◆ **Directions for this task**
Write the data out again exactly, with no pictures.
>>>>
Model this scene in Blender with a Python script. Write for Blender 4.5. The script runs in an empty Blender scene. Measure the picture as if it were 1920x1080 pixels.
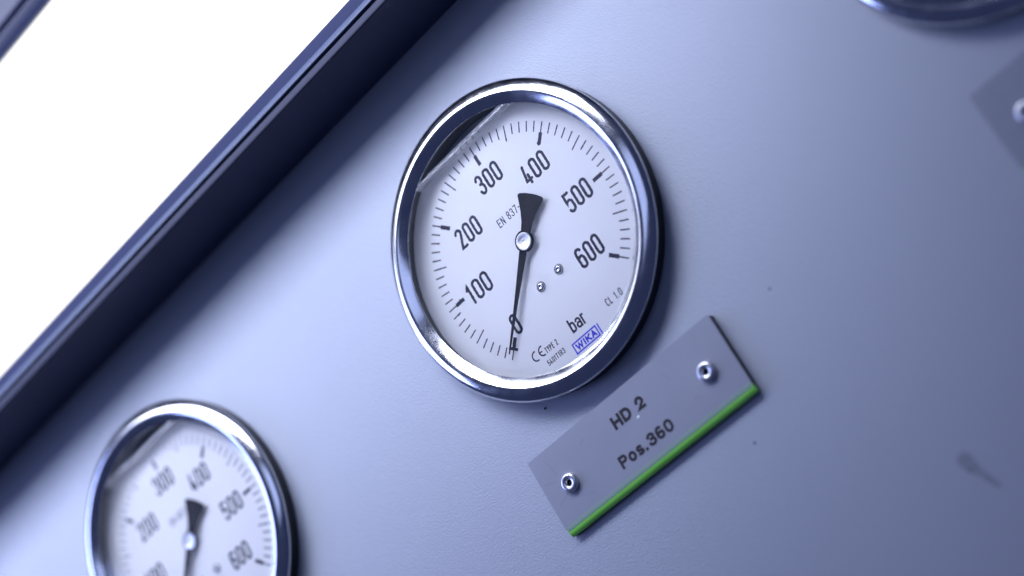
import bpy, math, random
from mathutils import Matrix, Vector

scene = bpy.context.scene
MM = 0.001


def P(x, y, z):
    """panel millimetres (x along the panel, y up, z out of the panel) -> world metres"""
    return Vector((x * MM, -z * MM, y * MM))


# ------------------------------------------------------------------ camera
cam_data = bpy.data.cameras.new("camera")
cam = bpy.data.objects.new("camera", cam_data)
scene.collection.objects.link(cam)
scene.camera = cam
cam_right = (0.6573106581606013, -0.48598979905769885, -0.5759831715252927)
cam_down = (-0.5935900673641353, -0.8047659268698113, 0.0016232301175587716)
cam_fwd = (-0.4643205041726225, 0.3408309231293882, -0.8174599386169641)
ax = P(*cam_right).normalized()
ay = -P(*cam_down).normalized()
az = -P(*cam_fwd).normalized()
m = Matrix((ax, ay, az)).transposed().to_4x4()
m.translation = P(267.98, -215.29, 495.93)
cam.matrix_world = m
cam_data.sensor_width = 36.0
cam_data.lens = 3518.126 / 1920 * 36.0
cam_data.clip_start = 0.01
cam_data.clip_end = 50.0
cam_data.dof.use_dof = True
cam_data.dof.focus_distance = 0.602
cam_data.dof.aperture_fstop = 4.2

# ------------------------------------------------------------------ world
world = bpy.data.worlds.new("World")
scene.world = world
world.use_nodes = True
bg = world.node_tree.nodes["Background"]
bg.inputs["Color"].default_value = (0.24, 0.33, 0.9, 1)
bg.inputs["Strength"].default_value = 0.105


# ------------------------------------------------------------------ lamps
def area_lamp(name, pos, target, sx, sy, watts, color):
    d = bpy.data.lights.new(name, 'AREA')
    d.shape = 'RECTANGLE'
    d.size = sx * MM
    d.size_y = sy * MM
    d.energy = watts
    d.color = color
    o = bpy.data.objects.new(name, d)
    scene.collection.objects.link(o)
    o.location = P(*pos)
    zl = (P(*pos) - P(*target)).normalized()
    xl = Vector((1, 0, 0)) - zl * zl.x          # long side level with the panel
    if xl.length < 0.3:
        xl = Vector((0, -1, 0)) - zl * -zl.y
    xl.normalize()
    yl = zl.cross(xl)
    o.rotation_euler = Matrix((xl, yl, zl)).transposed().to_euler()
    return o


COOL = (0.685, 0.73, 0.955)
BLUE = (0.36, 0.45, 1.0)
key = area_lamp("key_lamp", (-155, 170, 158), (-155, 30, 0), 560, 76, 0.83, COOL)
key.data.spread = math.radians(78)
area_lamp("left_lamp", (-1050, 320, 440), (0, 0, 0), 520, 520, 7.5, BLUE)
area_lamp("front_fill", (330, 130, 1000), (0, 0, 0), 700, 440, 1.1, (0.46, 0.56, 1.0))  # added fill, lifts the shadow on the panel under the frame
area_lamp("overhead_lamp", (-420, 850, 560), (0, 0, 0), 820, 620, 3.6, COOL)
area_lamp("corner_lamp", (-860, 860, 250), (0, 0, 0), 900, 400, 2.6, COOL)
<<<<
◆ **Solution to the exercise**
Model this scene in Blender with a Python script. Write for Blender 4.5. The script runs in an empty Blender scene. Measure the picture as if it were 1920x1080 pixels.
import bpy, math, random
from mathutils import Matrix, Vector

scene = bpy.context.scene
MM = 0.001


def P(x, y, z):
    """panel millimetres (x along the panel, y up, z out of the panel) -> world metres"""
    return Vector((x * MM, -z * MM, y * MM))


# ------------------------------------------------------------------ camera
cam_data = bpy.data.cameras.new("camera")
cam = bpy.data.objects.new("camera", cam_data)
scene.collection.objects.link(cam)
scene.camera = cam
cam_right = (0.6573106581606013, -0.48598979905769885, -0.5759831715252927)
cam_down = (-0.5935900673641353, -0.8047659268698113, 0.0016232301175587716)
cam_fwd = (-0.4643205041726225, 0.3408309231293882, -0.8174599386169641)
ax = P(*cam_right).normalized()
ay = -P(*cam_down).normalized()
az = -P(*cam_fwd).normalized()
m = Matrix((ax, ay, az)).transposed().to_4x4()
m.translation = P(267.98, -215.29, 495.93)
cam.matrix_world = m
cam_data.sensor_width = 36.0
cam_data.lens = 3518.126 / 1920 * 36.0
cam_data.clip_start = 0.01
cam_data.clip_end = 50.0
cam_data.dof.use_dof = True
cam_data.dof.focus_distance = 0.602
cam_data.dof.aperture_fstop = 4.2

# ------------------------------------------------------------------ world
world = bpy.data.worlds.new("World")
scene.world = world
world.use_nodes = True
bg = world.node_tree.nodes["Background"]
bg.inputs["Color"].default_value = (0.24, 0.33, 0.9, 1)
bg.inputs["Strength"].default_value = 0.105


# ------------------------------------------------------------------ lamps
def area_lamp(name, pos, target, sx, sy, watts, color):
    d = bpy.data.lights.new(name, 'AREA')
    d.shape = 'RECTANGLE'
    d.size = sx * MM
    d.size_y = sy * MM
    d.energy = watts
    d.color = color
    o = bpy.data.objects.new(name, d)
    scene.collection.objects.link(o)
    o.location = P(*pos)
    zl = (P(*pos) - P(*target)).normalized()
    xl = Vector((1, 0, 0)) - zl * zl.x          # long side level with the panel
    if xl.length < 0.3:
        xl = Vector((0, -1, 0)) - zl * -zl.y
    xl.normalize()
    yl = zl.cross(xl)
    o.rotation_euler = Matrix((xl, yl, zl)).transposed().to_euler()
    return o


COOL = (0.685, 0.73, 0.955)
BLUE = (0.36, 0.45, 1.0)
key = area_lamp("key_lamp", (-155, 170, 158), (-155, 30, 0), 560, 76, 0.83, COOL)
key.data.spread = math.radians(78)
area_lamp("left_lamp", (-1050, 320, 440), (0, 0, 0), 520, 520, 7.5, BLUE)
area_lamp("front_fill", (330, 130, 1000), (0, 0, 0), 700, 440, 1.1, (0.46, 0.56, 1.0))  # added fill, lifts the shadow on the panel under the frame
area_lamp("overhead_lamp", (-420, 850, 560), (0, 0, 0), 820, 620, 3.6, COOL)
area_lamp("corner_lamp", (-860, 860, 250), (0, 0, 0), 900, 400, 2.6, COOL)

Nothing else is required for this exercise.